In monk fruit, too, suppliers have been working on lowering its cost in use. This has been a major stumbling block for food and drink manufacturers, many of which have opted to use sweetener blends, particularly combinations of monk fruit and stevia, which they claim allows them to benefit from the lower cost of stevia extracts alongside a more sugar-like taste from monk fruit.

Just as PureCircle used traditional plant breeding techniques to boost Reb D and Reb M in stevia plants, Layn Corp now has developed a proprietary strain of monk fruit that contains 20% more sweet components, known as mogrosides.

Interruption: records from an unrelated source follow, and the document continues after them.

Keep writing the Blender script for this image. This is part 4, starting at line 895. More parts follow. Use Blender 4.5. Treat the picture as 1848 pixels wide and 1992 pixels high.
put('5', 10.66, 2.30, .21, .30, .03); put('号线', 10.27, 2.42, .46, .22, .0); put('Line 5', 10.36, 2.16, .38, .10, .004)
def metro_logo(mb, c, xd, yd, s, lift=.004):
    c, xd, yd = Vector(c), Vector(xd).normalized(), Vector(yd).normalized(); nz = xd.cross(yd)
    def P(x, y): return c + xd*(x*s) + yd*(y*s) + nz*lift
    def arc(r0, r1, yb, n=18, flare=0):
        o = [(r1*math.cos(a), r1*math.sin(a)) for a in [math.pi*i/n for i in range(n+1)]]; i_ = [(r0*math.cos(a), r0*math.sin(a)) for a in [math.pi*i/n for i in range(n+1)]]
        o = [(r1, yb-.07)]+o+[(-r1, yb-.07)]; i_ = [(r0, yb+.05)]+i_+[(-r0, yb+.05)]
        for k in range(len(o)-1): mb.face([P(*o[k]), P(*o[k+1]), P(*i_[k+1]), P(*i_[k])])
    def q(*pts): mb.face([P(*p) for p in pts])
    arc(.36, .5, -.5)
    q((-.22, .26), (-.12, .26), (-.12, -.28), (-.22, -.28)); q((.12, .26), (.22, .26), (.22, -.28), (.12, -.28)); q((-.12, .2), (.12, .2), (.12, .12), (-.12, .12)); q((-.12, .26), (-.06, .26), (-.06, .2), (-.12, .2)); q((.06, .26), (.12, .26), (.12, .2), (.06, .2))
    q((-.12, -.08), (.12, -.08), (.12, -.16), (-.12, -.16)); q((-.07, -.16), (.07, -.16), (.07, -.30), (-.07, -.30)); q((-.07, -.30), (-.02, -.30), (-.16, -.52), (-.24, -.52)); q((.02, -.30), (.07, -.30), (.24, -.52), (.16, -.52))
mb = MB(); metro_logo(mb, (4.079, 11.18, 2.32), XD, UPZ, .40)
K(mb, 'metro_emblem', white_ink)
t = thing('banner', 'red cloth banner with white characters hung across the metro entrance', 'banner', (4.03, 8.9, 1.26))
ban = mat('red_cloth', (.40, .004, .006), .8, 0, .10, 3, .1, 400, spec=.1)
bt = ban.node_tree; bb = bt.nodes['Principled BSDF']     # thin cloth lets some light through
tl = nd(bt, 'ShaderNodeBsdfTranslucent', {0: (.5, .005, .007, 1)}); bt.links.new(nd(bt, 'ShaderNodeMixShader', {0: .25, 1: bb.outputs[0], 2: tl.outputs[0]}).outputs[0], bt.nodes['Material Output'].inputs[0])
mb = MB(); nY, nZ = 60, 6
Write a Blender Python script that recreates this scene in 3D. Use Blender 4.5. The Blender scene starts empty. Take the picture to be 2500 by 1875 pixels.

Its new variety is said to contain 0.5% mogrosides, compared to the 0.3% the fruit usually contains, and the company’s non-GMO plant breeding programme is targeting monk fruit with 1% mogrosides by the end of 2020. Higher sweetness means less land, water and other agricultural inputs are used for the same quantity of sweetener, theoretically bringing down the cost of monk fruit extracts.

Rabobank figures show that global use of plant-derived sweeteners – particularly stevia – has increased an average of 12% a year from 2009 to 2019, while growth in artificial sweeteners has remained almost flat at 0.6%. It suggests that a natural image and improvements in taste are behind the surge in natural sweeteners. Decreasing costs are likely to give them an added boost.